The two most interesting issues seem to be "the constitutionality of requiring voters to show a photo ID before they may vote (Crawford v. Marion County Election Board, 07-21, and Indiana Democratic Party v. Rokita, 07-25)" and "the constitutionality of execution by lethal drugs when the chemical protocol poses a risk of pain and suffering (Baze v. Rees, 07-5439)."
ADDED: More on the photo ID case:
In general, Republicans argue that identification laws reduce voter fraud, while Democrats oppose them on grounds that they lower the turnout among people who tend to vote Democratic.
Coincidentally or otherwise, the two Seventh Circuit judges who voted to uphold the Indiana law, Richard A. Posner and Diane S. Sykes, were put on the bench by Republican presidents (Ronald Reagan and President George W. Bush, respectively), while the one dissenting judge, Terence T. Evans, was elevated by President Clinton.
Writing for the majority, Judge Posner acknowledged that the Indiana law favors one party. “No doubt most people who don’t have Photo ID are low on the economic ladder and thus, if they do vote, are more likely to vote for Democratic than Republican candidates,” he wrote.

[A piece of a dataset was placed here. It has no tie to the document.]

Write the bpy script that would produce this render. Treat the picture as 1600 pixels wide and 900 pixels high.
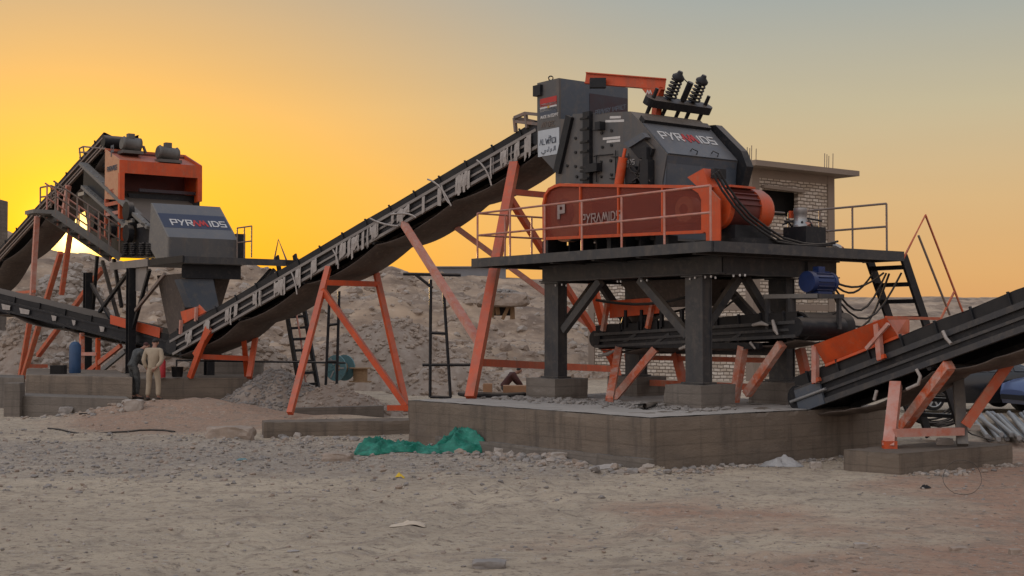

But the purpose of the law is to reduce voting fraud, “and voting fraud impairs the right of legitimate voters to vote by diluting their votes — dilution being recognized to be an impairment of the right to vote,” Judge Posner said. And assertions that many people will be disenfranchised, or that there is no significant voter-fraud problem in Indiana, are based on unreliable data and “may reflect nothing more than the vagaries of journalists’ and other investigators’ choice of scandals to investigate,” the judge held.
In dissent, Judge Evans wrote that the Indiana law imposed an unconstitutional burden on some eligible voters. “Let’s not beat around the bush,” he wrote. “The Indiana voter photo ID law is a not-too-thinly-veiled attempt to discourage election-day turnout by certain folks believed to skew Democratic.”